Monday, January 16, 2023

Wait, Our Employees Can Also Use Us Politically? Political Activism in Firms

We already know about CEOs making political statements using their firm as a tool – such as leaving California while protesting taxes and regulation, or publicly announcing that they will cover travel expenses for abortions for their employees in abortion-banning states. There is debate over how much CEOs should engage in political debates and use their firms to make statements. But what about employees? Of course, anyone is free to act politically outside work, but it is also possible to use the firm as a tool for public protest.

Research by Alexandra Rheinhardt, Forrest Briscoe, and Aparna Joshi published in Administrative Science Quarterly asks when employees are more likely to use their organization as a tool for making political statements. It focuses on a public protest – the “Take a Knee” movement of players in the NFL (National Football League) kneeling or showing other kinds of protest during the pre-game play of the national anthem. It is a remarkably visible protest because of the TV broadcast of the event, the symbolism of the national anthem, and the clearly visible team uniforms.

Some politicians, some team owners, and some audience members were aghast when this movement began – and many others were delighted. As any real form of protest should be, it was controversial, and it was also a powerful ingredient of the Black Lives Matter movement to protest racism and police violence. But what made some players in some teams join the movement, while others did not? The research found two factors that made the players more likely to use their team as a tool for public protest.

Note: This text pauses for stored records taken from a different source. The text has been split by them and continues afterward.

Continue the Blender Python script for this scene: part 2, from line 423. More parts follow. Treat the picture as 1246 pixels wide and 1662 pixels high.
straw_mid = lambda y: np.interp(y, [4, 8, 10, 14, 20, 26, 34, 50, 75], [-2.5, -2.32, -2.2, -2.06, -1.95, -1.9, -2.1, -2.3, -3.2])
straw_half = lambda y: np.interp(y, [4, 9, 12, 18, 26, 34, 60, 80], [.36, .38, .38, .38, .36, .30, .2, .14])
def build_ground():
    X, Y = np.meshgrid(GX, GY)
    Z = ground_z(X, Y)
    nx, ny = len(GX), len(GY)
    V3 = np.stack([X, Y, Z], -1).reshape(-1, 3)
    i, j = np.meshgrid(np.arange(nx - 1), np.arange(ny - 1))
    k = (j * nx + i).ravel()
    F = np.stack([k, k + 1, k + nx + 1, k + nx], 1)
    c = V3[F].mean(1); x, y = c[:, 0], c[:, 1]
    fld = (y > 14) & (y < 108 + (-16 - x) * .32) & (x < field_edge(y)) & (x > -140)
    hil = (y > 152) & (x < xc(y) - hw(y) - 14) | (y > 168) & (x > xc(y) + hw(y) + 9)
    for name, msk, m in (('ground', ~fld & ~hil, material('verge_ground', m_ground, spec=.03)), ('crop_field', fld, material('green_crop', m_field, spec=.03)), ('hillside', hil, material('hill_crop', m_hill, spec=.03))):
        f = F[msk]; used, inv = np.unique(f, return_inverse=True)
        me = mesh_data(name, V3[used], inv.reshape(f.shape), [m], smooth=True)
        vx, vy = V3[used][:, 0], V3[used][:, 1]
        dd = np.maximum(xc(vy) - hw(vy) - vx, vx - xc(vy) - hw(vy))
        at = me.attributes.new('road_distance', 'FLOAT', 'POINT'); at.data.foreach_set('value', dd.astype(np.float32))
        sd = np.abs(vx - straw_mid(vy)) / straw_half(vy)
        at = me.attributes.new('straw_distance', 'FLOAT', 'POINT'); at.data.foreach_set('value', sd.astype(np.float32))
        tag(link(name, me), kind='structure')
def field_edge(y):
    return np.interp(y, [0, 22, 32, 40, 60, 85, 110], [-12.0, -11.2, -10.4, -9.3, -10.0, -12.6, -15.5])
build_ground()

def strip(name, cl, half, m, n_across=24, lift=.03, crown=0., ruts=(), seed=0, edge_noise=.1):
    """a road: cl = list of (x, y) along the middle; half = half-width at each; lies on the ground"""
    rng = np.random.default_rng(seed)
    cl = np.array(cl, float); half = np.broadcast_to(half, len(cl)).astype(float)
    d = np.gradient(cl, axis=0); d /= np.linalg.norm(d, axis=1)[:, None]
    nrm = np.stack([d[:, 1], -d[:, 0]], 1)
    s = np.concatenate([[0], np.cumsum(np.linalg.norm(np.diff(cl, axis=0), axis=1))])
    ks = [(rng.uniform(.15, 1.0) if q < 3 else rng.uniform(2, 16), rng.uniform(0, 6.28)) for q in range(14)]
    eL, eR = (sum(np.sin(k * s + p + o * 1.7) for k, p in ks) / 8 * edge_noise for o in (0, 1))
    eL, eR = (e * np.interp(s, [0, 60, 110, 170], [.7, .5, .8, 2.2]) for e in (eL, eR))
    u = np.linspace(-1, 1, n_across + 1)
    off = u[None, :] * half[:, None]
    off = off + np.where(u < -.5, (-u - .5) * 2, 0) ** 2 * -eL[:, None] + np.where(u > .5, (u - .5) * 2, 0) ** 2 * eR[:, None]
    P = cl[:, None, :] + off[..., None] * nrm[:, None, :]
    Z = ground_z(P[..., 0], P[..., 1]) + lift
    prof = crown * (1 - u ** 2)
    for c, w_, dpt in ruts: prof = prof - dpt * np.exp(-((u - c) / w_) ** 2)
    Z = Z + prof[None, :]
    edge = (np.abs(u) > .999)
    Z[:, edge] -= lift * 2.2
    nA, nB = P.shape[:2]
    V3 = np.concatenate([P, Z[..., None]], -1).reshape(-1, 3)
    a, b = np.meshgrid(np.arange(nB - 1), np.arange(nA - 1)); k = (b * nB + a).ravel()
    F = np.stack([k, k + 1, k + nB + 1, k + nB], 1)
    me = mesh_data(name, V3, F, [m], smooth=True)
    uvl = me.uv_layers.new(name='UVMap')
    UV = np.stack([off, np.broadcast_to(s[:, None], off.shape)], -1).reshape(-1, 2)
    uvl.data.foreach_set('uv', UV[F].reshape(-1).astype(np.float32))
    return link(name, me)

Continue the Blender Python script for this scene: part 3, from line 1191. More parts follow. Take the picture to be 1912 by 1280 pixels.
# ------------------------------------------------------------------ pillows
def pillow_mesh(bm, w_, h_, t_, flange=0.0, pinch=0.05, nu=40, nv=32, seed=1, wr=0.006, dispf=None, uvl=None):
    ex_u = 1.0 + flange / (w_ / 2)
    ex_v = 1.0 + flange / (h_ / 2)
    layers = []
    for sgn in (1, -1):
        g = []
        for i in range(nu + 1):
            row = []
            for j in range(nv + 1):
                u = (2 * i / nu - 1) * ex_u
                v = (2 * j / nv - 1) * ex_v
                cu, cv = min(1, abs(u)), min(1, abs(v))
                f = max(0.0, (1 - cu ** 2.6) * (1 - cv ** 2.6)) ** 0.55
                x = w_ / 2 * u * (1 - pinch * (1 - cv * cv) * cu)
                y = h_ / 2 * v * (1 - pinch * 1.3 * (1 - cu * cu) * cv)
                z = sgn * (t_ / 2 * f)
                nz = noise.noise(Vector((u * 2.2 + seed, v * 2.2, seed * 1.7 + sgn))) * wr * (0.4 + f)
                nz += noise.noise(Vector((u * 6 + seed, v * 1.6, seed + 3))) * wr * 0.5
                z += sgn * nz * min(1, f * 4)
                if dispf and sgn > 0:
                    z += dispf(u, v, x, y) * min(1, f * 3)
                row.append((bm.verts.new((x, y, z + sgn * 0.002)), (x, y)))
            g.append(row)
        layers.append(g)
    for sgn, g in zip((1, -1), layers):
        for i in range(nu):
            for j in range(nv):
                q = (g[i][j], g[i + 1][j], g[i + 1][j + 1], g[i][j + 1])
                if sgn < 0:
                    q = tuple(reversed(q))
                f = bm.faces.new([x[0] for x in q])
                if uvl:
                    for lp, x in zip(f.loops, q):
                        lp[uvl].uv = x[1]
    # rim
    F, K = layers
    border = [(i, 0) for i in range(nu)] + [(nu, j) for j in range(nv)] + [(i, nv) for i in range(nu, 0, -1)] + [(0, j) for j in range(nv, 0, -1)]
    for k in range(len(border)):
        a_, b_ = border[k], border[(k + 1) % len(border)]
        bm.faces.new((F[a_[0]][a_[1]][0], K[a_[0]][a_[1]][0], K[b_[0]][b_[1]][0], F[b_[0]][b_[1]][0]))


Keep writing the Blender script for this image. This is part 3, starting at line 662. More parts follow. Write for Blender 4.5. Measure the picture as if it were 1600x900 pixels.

The first was fairness – teams treating their players equally, as expressed through similar pay levels, were more likely to see players emboldened and making protests. Keep in mind that these were protests not against the team, but using the team colors, and they were protests for fairness in society. This makes sense.

The second was openness – teams that were open to the message of the movement, as expressed through having a greater proportion of black players, were more likely to see their players protest. Again, this action is part of the Black Lives Matter movement, so it matters that a team does not specifically favor white players through its recruitment. This makes sense too.

Both fairness and openness made individual players more likely to protest before a game, and it added up to making at least one player in the team, usually multiple, more likely to protest too. This brings us back to what happens when employees use the firm as a tool for public protest. Of course, it is a worthy effort for the employees, who feel strongly about the issue and want to express their views as publicly as possible. But should managers and owners be worried?

That brings us to the last part of the story. Another item predicting protests was that the teams were in more liberal communities – communities that generally agreed with the Black Lives Movement and would likely react positively to players protesting on its behalf. At least in this context, one could argue that the player, by taking an overall controversial stance, brought the team closer to its community. For a move that received so much public attention – even with the president at the time (who has no particular authority on football team hiring decisions) telling teams to fire the protesters – this is an unusually happy ending.

Rheinhardt, A., F. Briscoe, and A. Joshi. 2023 "Organization-as-Platform Activism: Theory and Evidence from the National Football League “Take a Knee” Movement." Administrative Science Quarterly, forthcoming.